_WORK TO BE COMPLETED:_ Print the data exactly as it is given, please.

_COLLECTED DATA:_
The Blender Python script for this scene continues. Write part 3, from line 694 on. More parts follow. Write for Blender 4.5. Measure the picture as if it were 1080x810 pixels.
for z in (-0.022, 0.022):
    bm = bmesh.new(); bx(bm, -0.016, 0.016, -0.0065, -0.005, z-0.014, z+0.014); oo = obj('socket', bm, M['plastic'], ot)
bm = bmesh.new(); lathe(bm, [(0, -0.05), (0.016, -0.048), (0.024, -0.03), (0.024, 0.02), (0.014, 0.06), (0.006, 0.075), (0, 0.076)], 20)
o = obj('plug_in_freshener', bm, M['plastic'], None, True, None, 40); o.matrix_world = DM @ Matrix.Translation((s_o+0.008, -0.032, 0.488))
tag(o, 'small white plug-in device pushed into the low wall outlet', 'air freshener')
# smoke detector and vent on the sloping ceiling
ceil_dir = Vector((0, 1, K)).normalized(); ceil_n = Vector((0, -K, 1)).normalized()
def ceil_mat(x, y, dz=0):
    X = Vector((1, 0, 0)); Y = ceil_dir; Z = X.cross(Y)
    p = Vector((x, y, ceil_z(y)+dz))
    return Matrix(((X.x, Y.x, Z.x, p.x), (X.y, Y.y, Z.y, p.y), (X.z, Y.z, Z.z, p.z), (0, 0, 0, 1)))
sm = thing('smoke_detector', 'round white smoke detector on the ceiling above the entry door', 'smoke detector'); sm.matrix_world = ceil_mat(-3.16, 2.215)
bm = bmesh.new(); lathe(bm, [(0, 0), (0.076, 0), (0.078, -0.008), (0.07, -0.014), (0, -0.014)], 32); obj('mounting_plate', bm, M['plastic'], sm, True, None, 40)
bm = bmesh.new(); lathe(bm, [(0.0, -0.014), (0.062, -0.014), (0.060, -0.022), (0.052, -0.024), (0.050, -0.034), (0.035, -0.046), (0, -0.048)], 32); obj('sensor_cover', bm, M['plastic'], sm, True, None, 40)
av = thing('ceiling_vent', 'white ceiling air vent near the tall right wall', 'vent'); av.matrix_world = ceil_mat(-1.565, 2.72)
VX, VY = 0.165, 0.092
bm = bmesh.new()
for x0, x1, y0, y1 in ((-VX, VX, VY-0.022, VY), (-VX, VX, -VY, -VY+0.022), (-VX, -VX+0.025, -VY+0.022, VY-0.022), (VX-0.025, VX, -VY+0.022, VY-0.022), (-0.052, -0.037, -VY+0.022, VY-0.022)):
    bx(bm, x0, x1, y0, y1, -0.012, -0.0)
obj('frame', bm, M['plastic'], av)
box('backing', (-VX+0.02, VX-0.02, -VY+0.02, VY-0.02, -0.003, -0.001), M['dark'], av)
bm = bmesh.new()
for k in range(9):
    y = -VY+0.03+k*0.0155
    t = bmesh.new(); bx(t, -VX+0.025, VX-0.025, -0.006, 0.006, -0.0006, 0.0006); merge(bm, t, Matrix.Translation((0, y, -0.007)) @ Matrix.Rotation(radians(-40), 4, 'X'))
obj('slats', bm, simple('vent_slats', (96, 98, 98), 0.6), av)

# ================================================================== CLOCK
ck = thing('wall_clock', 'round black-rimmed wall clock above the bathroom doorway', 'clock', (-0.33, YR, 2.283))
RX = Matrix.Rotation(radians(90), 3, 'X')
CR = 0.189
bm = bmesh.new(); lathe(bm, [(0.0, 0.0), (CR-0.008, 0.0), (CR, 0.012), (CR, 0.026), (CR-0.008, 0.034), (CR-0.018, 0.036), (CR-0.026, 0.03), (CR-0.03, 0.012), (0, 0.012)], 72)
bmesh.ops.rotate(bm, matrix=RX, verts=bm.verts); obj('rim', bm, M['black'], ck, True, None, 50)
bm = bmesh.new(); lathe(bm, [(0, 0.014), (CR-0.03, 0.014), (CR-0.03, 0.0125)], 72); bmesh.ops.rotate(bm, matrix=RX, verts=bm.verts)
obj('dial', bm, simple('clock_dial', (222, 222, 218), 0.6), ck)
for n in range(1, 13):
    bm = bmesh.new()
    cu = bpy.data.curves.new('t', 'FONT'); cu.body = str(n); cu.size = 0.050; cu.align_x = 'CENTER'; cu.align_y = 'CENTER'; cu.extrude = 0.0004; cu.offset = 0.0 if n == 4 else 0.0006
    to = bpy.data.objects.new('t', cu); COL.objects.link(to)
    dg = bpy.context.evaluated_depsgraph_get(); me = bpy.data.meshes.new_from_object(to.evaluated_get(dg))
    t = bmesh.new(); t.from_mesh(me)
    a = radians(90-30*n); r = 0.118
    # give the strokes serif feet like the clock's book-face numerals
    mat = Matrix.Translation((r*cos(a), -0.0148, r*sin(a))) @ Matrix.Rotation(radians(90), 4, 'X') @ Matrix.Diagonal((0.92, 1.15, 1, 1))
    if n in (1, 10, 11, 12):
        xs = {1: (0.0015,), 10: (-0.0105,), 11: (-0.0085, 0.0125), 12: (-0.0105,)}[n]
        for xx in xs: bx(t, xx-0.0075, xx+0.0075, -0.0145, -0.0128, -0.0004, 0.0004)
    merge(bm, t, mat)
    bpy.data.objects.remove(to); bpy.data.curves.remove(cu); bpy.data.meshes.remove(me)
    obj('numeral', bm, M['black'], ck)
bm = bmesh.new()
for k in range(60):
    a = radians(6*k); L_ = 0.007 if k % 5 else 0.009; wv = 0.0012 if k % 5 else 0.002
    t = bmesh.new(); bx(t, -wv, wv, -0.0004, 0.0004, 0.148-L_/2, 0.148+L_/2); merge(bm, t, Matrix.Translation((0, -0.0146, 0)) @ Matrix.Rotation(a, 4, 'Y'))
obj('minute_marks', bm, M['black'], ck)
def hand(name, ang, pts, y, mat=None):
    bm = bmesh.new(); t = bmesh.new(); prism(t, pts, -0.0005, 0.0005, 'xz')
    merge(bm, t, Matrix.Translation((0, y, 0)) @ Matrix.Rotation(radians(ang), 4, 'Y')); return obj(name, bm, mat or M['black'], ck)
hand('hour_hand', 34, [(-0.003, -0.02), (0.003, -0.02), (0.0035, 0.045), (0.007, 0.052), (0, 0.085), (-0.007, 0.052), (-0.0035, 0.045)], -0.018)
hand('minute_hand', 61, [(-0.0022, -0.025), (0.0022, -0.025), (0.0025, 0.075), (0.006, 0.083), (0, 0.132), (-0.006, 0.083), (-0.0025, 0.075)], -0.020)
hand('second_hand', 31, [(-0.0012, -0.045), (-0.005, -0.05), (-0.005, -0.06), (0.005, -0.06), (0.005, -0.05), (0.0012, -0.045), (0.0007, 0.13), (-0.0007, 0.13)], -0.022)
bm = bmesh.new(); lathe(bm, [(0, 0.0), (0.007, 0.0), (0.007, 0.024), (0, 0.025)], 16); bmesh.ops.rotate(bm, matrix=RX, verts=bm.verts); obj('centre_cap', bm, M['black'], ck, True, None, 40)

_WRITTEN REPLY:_
The Blender Python script for this scene continues. Write part 3, from line 694 on. More parts follow. Write for Blender 4.5. Measure the picture as if it were 1080x810 pixels.
for z in (-0.022, 0.022):
    bm = bmesh.new(); bx(bm, -0.016, 0.016, -0.0065, -0.005, z-0.014, z+0.014); oo = obj('socket', bm, M['plastic'], ot)
bm = bmesh.new(); lathe(bm, [(0, -0.05), (0.016, -0.048), (0.024, -0.03), (0.024, 0.02), (0.014, 0.06), (0.006, 0.075), (0, 0.076)], 20)
o = obj('plug_in_freshener', bm, M['plastic'], None, True, None, 40); o.matrix_world = DM @ Matrix.Translation((s_o+0.008, -0.032, 0.488))
tag(o, 'small white plug-in device pushed into the low wall outlet', 'air freshener')
# smoke detector and vent on the sloping ceiling
ceil_dir = Vector((0, 1, K)).normalized(); ceil_n = Vector((0, -K, 1)).normalized()
def ceil_mat(x, y, dz=0):
    X = Vector((1, 0, 0)); Y = ceil_dir; Z = X.cross(Y)
    p = Vector((x, y, ceil_z(y)+dz))
    return Matrix(((X.x, Y.x, Z.x, p.x), (X.y, Y.y, Z.y, p.y), (X.z, Y.z, Z.z, p.z), (0, 0, 0, 1)))
sm = thing('smoke_detector', 'round white smoke detector on the ceiling above the entry door', 'smoke detector'); sm.matrix_world = ceil_mat(-3.16, 2.215)
bm = bmesh.new(); lathe(bm, [(0, 0), (0.076, 0), (0.078, -0.008), (0.07, -0.014), (0, -0.014)], 32); obj('mounting_plate', bm, M['plastic'], sm, True, None, 40)
bm = bmesh.new(); lathe(bm, [(0.0, -0.014), (0.062, -0.014), (0.060, -0.022), (0.052, -0.024), (0.050, -0.034), (0.035, -0.046), (0, -0.048)], 32); obj('sensor_cover', bm, M['plastic'], sm, True, None, 40)
av = thing('ceiling_vent', 'white ceiling air vent near the tall right wall', 'vent'); av.matrix_world = ceil_mat(-1.565, 2.72)
VX, VY = 0.165, 0.092
bm = bmesh.new()
for x0, x1, y0, y1 in ((-VX, VX, VY-0.022, VY), (-VX, VX, -VY, -VY+0.022), (-VX, -VX+0.025, -VY+0.022, VY-0.022), (VX-0.025, VX, -VY+0.022, VY-0.022), (-0.052, -0.037, -VY+0.022, VY-0.022)):
    bx(bm, x0, x1, y0, y1, -0.012, -0.0)
obj('frame', bm, M['plastic'], av)
box('backing', (-VX+0.02, VX-0.02, -VY+0.02, VY-0.02, -0.003, -0.001), M['dark'], av)
bm = bmesh.new()
for k in range(9):
    y = -VY+0.03+k*0.0155
    t = bmesh.new(); bx(t, -VX+0.025, VX-0.025, -0.006, 0.006, -0.0006, 0.0006); merge(bm, t, Matrix.Translation((0, y, -0.007)) @ Matrix.Rotation(radians(-40), 4, 'X'))
obj('slats', bm, simple('vent_slats', (96, 98, 98), 0.6), av)

# ================================================================== CLOCK
ck = thing('wall_clock', 'round black-rimmed wall clock above the bathroom doorway', 'clock', (-0.33, YR, 2.283))
RX = Matrix.Rotation(radians(90), 3, 'X')
CR = 0.189
bm = bmesh.new(); lathe(bm, [(0.0, 0.0), (CR-0.008, 0.0), (CR, 0.012), (CR, 0.026), (CR-0.008, 0.034), (CR-0.018, 0.036), (CR-0.026, 0.03), (CR-0.03, 0.012), (0, 0.012)], 72)
bmesh.ops.rotate(bm, matrix=RX, verts=bm.verts); obj('rim', bm, M['black'], ck, True, None, 50)
bm = bmesh.new(); lathe(bm, [(0, 0.014), (CR-0.03, 0.014), (CR-0.03, 0.0125)], 72); bmesh.ops.rotate(bm, matrix=RX, verts=bm.verts)
obj('dial', bm, simple('clock_dial', (222, 222, 218), 0.6), ck)
for n in range(1, 13):
    bm = bmesh.new()
    cu = bpy.data.curves.new('t', 'FONT'); cu.body = str(n); cu.size = 0.050; cu.align_x = 'CENTER'; cu.align_y = 'CENTER'; cu.extrude = 0.0004; cu.offset = 0.0 if n == 4 else 0.0006
    to = bpy.data.objects.new('t', cu); COL.objects.link(to)
    dg = bpy.context.evaluated_depsgraph_get(); me = bpy.data.meshes.new_from_object(to.evaluated_get(dg))
    t = bmesh.new(); t.from_mesh(me)
    a = radians(90-30*n); r = 0.118
    # give the strokes serif feet like the clock's book-face numerals
    mat = Matrix.Translation((r*cos(a), -0.0148, r*sin(a))) @ Matrix.Rotation(radians(90), 4, 'X') @ Matrix.Diagonal((0.92, 1.15, 1, 1))
    if n in (1, 10, 11, 12):
        xs = {1: (0.0015,), 10: (-0.0105,), 11: (-0.0085, 0.0125), 12: (-0.0105,)}[n]
        for xx in xs: bx(t, xx-0.0075, xx+0.0075, -0.0145, -0.0128, -0.0004, 0.0004)
    merge(bm, t, mat)
    bpy.data.objects.remove(to); bpy.data.curves.remove(cu); bpy.data.meshes.remove(me)
    obj('numeral', bm, M['black'], ck)
bm = bmesh.new()
for k in range(60):
    a = radians(6*k); L_ = 0.007 if k % 5 else 0.009; wv = 0.0012 if k % 5 else 0.002
    t = bmesh.new(); bx(t, -wv, wv, -0.0004, 0.0004, 0.148-L_/2, 0.148+L_/2); merge(bm, t, Matrix.Translation((0, -0.0146, 0)) @ Matrix.Rotation(a, 4, 'Y'))
obj('minute_marks', bm, M['black'], ck)
def hand(name, ang, pts, y, mat=None):
    bm = bmesh.new(); t = bmesh.new(); prism(t, pts, -0.0005, 0.0005, 'xz')
    merge(bm, t, Matrix.Translation((0, y, 0)) @ Matrix.Rotation(radians(ang), 4, 'Y')); return obj(name, bm, mat or M['black'], ck)
hand('hour_hand', 34, [(-0.003, -0.02), (0.003, -0.02), (0.0035, 0.045), (0.007, 0.052), (0, 0.085), (-0.007, 0.052), (-0.0035, 0.045)], -0.018)
hand('minute_hand', 61, [(-0.0022, -0.025), (0.0022, -0.025), (0.0025, 0.075), (0.006, 0.083), (0, 0.132), (-0.006, 0.083), (-0.0025, 0.075)], -0.020)
hand('second_hand', 31, [(-0.0012, -0.045), (-0.005, -0.05), (-0.005, -0.06), (0.005, -0.06), (0.005, -0.05), (0.0012, -0.045), (0.0007, 0.13), (-0.0007, 0.13)], -0.022)
bm = bmesh.new(); lathe(bm, [(0, 0.0), (0.007, 0.0), (0.007, 0.024), (0, 0.025)], 16); bmesh.ops.rotate(bm, matrix=RX, verts=bm.verts); obj('centre_cap', bm, M['black'], ck, True, None, 40)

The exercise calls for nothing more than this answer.